Start
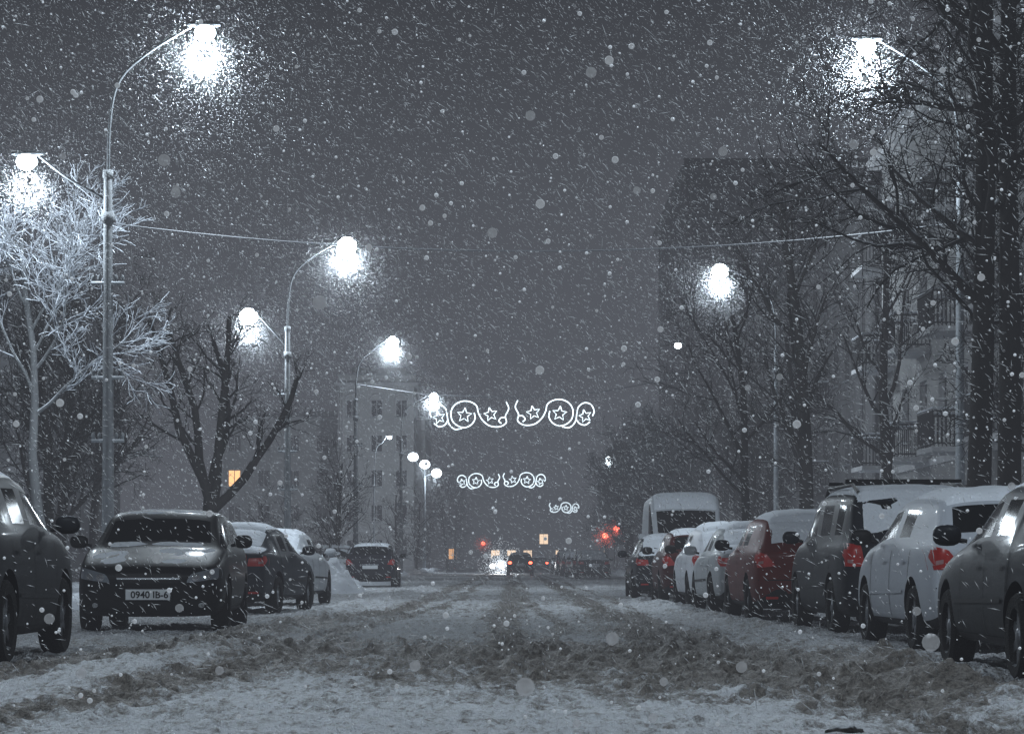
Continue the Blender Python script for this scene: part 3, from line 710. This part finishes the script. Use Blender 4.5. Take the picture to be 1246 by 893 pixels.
# ------------------------------------------------------------------ ground
def sheet(name, xs, ys, zf, mat, attr=None):
    X, Y = np.meshgrid(xs, ys); Z = zf(X, Y); nx, ny = len(xs), len(ys)
    v = np.stack([X, Y, Z], -1).reshape(-1, 3)
    i = np.arange((nx-1)*(ny-1)); a = (i//(nx-1))*nx+i % (nx-1)
    f = np.stack([a, a+1, a+nx+1, a+nx], -1)
    me = bpy.data.meshes.new(name); me.vertices.add(len(v)); me.vertices.foreach_set('co', v.ravel())
    me.loops.add(len(f)*4); me.loops.foreach_set('vertex_index', f.ravel().astype(np.int32))
    me.polygons.add(len(f)); me.polygons.foreach_set('loop_start', (np.arange(len(f))*4).astype(np.int32)); me.polygons.foreach_set('loop_total', np.full(len(f), 4, np.int32))
    me.update(calc_edges=True); me.polygons.foreach_set('use_smooth', np.ones(len(f), bool))
    if attr is not None:
        at = me.attributes.new('slush', 'FLOAT', 'POINT'); at.data.foreach_set('value', attr(X, Y).ravel().astype(np.float32))
    me.materials.append(mat); me.validate()
    o = bpy.data.objects.new(name, me); COL.objects.link(o); return o

def slush(X, Y):
    wv = (fbm(X*0+3.3, Y*.06, 3)-.5)*.9
    g = lambda c, s: np.exp(-((X-c)/s)**2)
    near = np.clip((46-Y)/28, 0, 1.3)
    far = np.clip((Y-17)/14, .2, 1)
    m = 1.1*g(-2.0-near**1.4*2.1+wv*.5, .26+.22*near)
    m += .75*g(-1.35-near**1.3*1.2+wv, .14+.2*near)
    m += (.95*g(-.05+wv*.4, .26)+.6*g(.45-wv, .13))*far
    m += (1.0*g(1.55+wv*.4+near*.25, .25+.4*near)+.6*g(2.15+wv, .12))*np.clip(far*1.4, 0, 1)
    m += .78*np.exp(-((X-.9)/3.0)**2-((Y-20.)/3.8)**2)
    m += .6*np.exp(-((X+1.5)/3.)**2-((Y-24)/2.4)**2)
    m += .40*np.exp(-((X-2.5)/1.5)**2-((Y-16)/3.)**2)
    m -= .15*np.exp(-((Y-13.)/1.3)**2)
    st = fbm(X*7.5, Y*.45+wv, 4); st2 = fbm(X*2.2+7, Y*1.6, 5)
    m = m*(.0+1.0*st+.95*st2)+(fbm(X*1.3, Y*.5, 4)-.47)*.95
    m = np.where(np.abs(X) > 3.3, m*.6, m)
    return np.clip(m, 0, 1.1)
def road_z(X, Y):
    s = slush(X, Y); fade = np.clip(1.3-Y/120, .15, 1)
    lump = np.maximum(fbm(X*4.5+9, Y*3.2, 3)-.5, 0); crumbs = np.maximum(fbm(X*13+4, Y*8, 2)-.56, 0)
    z = .03+fade*(.06*(fbm(X*2.2, Y*1.6, 4)-.5)+.055*(fbm(X*8, Y*5, 3)-.5)+.20*lump*(.4+.8*np.clip(s, 0, 1))+.20*crumbs*(.4+.6*np.clip(s, 0, 1)))
    z -= .035*np.clip(s, 0, 1)*fade
    berm = np.exp(-((np.abs(X)-3.0)/.40)**2)
    z += (.10*fbm(X*2.5, Y*.9, 3)+.30*np.maximum(fbm(X*2+5, Y*1.1, 3)-.52, 0))*berm*fade
    z += np.clip((np.abs(X)-5.6)/1., 0, 1)*.10*(.6+.8*fbm(X*3, Y*2, 3))
    return z
m, nt, out = new_mat('snowy_road')
p = N(nt, 'ShaderNodeBsdfPrincipled'); at = N(nt, 'ShaderNodeAttribute', attribute_name='slush'); tc = N(nt, 'ShaderNodeTexCoord')
mp = N(nt, 'ShaderNodeMapping'); mp.inputs['Scale'].default_value = (1.6, .55, 1); nt.links.new(tc.outputs['Object'], mp.inputs[0])
mp2 = N(nt, 'ShaderNodeMapping'); mp2.inputs['Scale'].default_value = (1., .38, 1); nt.links.new(tc.outputs['Object'], mp2.inputs[0])
n1 = noise_tex(nt, mp.outputs[0], 3.2, 6, .72); n2 = noise_tex(nt, mp2.outputs[0], 11, 5, .8); n3 = noise_tex(nt, tc.outputs['Object'], .45, 2)
n4 = noise_tex(nt, mp2.outputs[0], 30, 2, .75)
a = math_node(nt, 'MULTIPLY_ADD', n1, 1.7, at.outputs['Fac']); a = math_node(nt, 'MULTIPLY_ADD', n2, 2.1, a); a = math_node(nt, 'MULTIPLY_ADD', n4, .9, a)
f = math_node(nt, 'MULTIPLY', math_node(nt, 'SUBTRACT', a, 2.38), 2.0, clamp=True)
n5 = math_node(nt, 'MULTIPLY', math_node(nt, 'SUBTRACT', n4, .3), 2.4, clamp=True)
n6 = math_node(nt, 'MULTIPLY', math_node(nt, 'SUBTRACT', n2, .38), 4., clamp=True)
sl = mixcol(nt, n5, (.048, .042, .036), (.25, .228, .205)); sn = mixcol(nt, n3, (.64, .67, .72), (.84, .87, .91)); sn = mixcol(nt, math_node(nt, 'MULTIPLY', n6, .45), sn, (.36, .36, .36))
nt.links.new(mixcol(nt, f, sn, sl), p.inputs['Base Color'])
nt.links.new(math_node(nt, 'SUBTRACT', .85, math_node(nt, 'MULTIPLY', f, .3)), p.inputs['Roughness'])
nt.links.new(bump(nt, math_node(nt, 'ADD', n1, math_node(nt, 'MULTIPLY_ADD', n4, .6, n2)), 1., .10), p.inputs['Normal']); nt.links.new(p.outputs[0], out.inputs[0])
M_road = m
ys = [-60., -40, -20, -5, 3]; y = 7.
while y < 900: ys.append(y); y *= (1.003 if y < 50 else 1.007)
ys = np.array(ys); xs = np.linspace(-6.7, 6.7, 361)
sheet('road', xs, ys, road_z, M_road, slush)
M_drift = snowy('snow_drift', (.5, .53, .58), 1.8, -.2, .9)
ysp = [-60., -20, 0]; y = 8.
while y < 900: ysp.append(y); y *= 1.014
ysp = np.array(ysp)
def pave_z(X, Y):
    ax = np.abs(X)
    z = .16+.10*(fbm(X*1.2, Y*.8, 4)-.4)+.34*np.exp(-((ax-7.0)/.42)**2)*(fbm(X*1.5, Y*.7+5, 3)**1.3)*1.5
    return np.where(ax < 6.56, -.03, z)
xp = np.concatenate([[6.55], np.linspace(6.58, 9, 34), np.linspace(9.2, 12.4, 12)])
sheet('pavement', xp, ysp, pave_z, M_drift)
xl = np.concatenate([-np.linspace(16, 9.2, 22), -np.linspace(9, 6.58, 34), [-6.55]])
sheet('pavement', xl, ysp, pave_z, M_drift)
sheet('ground', np.linspace(-1500, 1500, 41), np.linspace(-300, 2500, 41), lambda X, Y: X*0-.05, M_drift)
def heap(name, x, y, rx, ry, h, seed):
    n = 40; g = np.linspace(-1, 1, n)
    sheet(name, x+g*rx, y+g*ry, lambda X, Y: np.maximum(0, 1-((X-x)/rx)**2-((Y-y)/ry)**2)**.7*h*(.25+1.5*fbm(X*2.6+seed, Y*1.9, 4)), M_drift)
heap('snow_pile', -5.5, 70, 1.3, 4.5, .75, 1); heap('snow_pile', -6.6, 60, 1.2, 7, .6, 4); heap('snow_pile', -6.3, 100, 1.8, 10, .9, 9)
mb = MB()
def clod(mb, c, r, mi=0):
    b = len(mb.v); mb.ellipsoid(c, (r*1.7, r, r*.6), mi, 24, 14)
    for i in range(b, len(mb.v)):
        v = mb.v[i]; k = 1+.8*(float(fbm(np.array(v[0]*22+c[0]), np.array(v[1]*15+v[2]*22+50), 3))-.5)
        mb.v[i] = (c[0]+(v[0]-c[0])*k, c[1]+(v[1]-c[1])*k, c[2]+(v[2]-c[2])*k)
clod(mb, (1.63, 12.05, .045), .055)
mb.obj('snow_clod', [snowy('dirty_snow_clod', (.05, .048, .046), 8, .75, .9)], smooth=True)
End
▸ **Exercise brief**:
Look at the listing and set down only the lines from its start through the line with "o = bpy.data.objects.new(name, me);", word for word and without pictures.

▸ **The reply**:
Continue the Blender Python script for this scene: part 3, from line 710. This part finishes the script. Use Blender 4.5. Take the picture to be 1246 by 893 pixels.
# ------------------------------------------------------------------ ground
def sheet(name, xs, ys, zf, mat, attr=None):
    X, Y = np.meshgrid(xs, ys); Z = zf(X, Y); nx, ny = len(xs), len(ys)
    v = np.stack([X, Y, Z], -1).reshape(-1, 3)
    i = np.arange((nx-1)*(ny-1)); a = (i//(nx-1))*nx+i % (nx-1)
    f = np.stack([a, a+1, a+nx+1, a+nx], -1)
    me = bpy.data.meshes.new(name); me.vertices.add(len(v)); me.vertices.foreach_set('co', v.ravel())
    me.loops.add(len(f)*4); me.loops.foreach_set('vertex_index', f.ravel().astype(np.int32))
    me.polygons.add(len(f)); me.polygons.foreach_set('loop_start', (np.arange(len(f))*4).astype(np.int32)); me.polygons.foreach_set('loop_total', np.full(len(f), 4, np.int32))
    me.update(calc_edges=True); me.polygons.foreach_set('use_smooth', np.ones(len(f), bool))
    if attr is not None:
        at = me.attributes.new('slush', 'FLOAT', 'POINT'); at.data.foreach_set('value', attr(X, Y).ravel().astype(np.float32))
    me.materials.append(mat); me.validate()
    o = bpy.data.objects.new(name, me); COL.objects.link(o); return o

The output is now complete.